The Swiss government held an emergency meeting on the issue Monday, saying afterward that an "energetic intervention" was necessary to weaken the franc, which was "significantly overvalued."

It didn't specify which measures it would pursue though. Experts have suggested that the Swiss National Bank could announce a target exchange rate for the euro and the dollar, and aggressively print francs to achieve that price.

Others have speculated that the SNB may join forces with the European Central Bank to stabilize the euro-franc exchange rate. However, Alan Ruskin, an analyst at Deutsche Bank, said it's unlikely that would work unless, or until, European authorities stabilize the bonds of countries like Italy and Spain.

"The euro will continue its relentless march to parity (with the Swiss franc) without such stability," Ruskin said.

By early evening in Zurich, the dollar was worth 0.7525 Swiss franc, marginally up from its earlier record low of 0.7485. The Swiss franc is 30 percent stronger against the dollar than a year ago.

It's been a similar picture against the euro, which is arguably more important for Switzerland as most of its neighbors and biggest trading partners use the currency.

The euro briefly touched a record low of 1.0618 Swiss franc after falling over 2 percent. In recent months, the euro has been hobbled against the Swiss franc by worries over Europe's debt crisis, which have recently centered on Italy and Spain.

The franc's continued strength further dented the shares of a number of companies Monday.

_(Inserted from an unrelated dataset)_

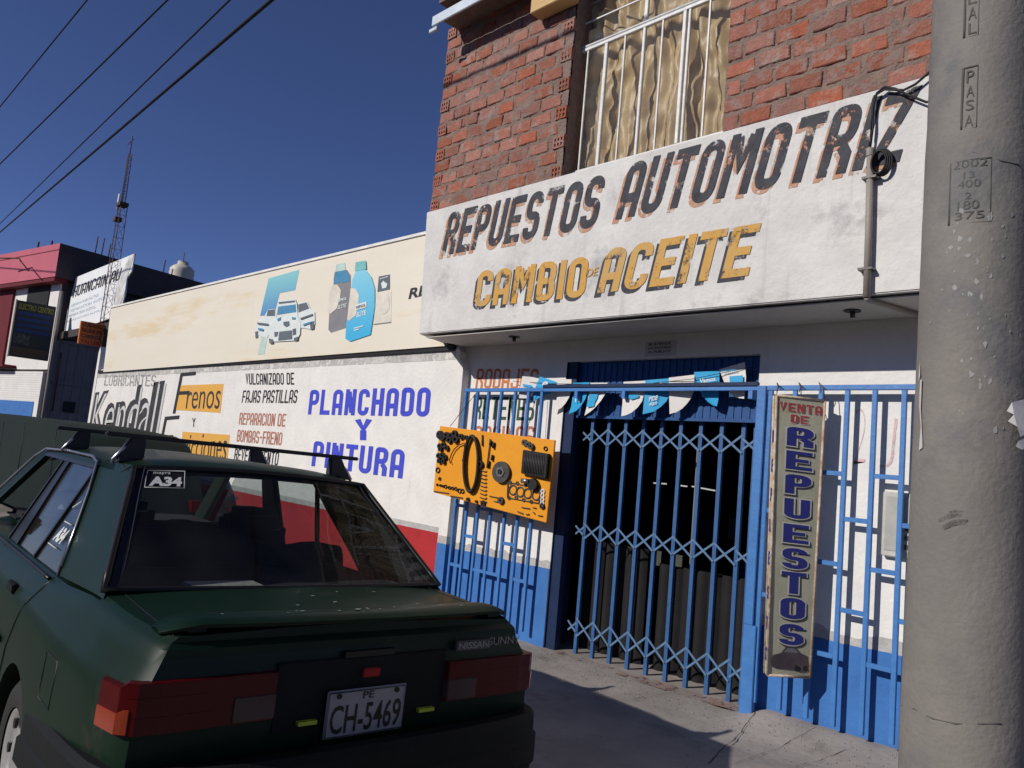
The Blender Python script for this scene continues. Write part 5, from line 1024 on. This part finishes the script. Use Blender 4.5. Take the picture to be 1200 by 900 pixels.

Specialty chemicals firm Lonza Group saw the value of its stock fall 7.9 percent, while that of luxury goods company Richemont dropped 7.8 percent. Insurer Zurich Financial, watchmaker Swatch Group and engineering firm ABB Ltd. also suffered from selloffs that pushed the 20-strong SMI bluechip index in Zurich down 4 percent Monday.

A senior official at the Economy Ministry has warned that the strength of the franc could lead to job losses by fall. The director of Switzerland's State Secretariat for Economic Affairs, Serge Gaillard, told weekly NZZ am Sonntag that growth is expected to weaken significantly in the second half of the year.

Switzerland's jobless rate stood at 2.8 percent in July, his office said Monday.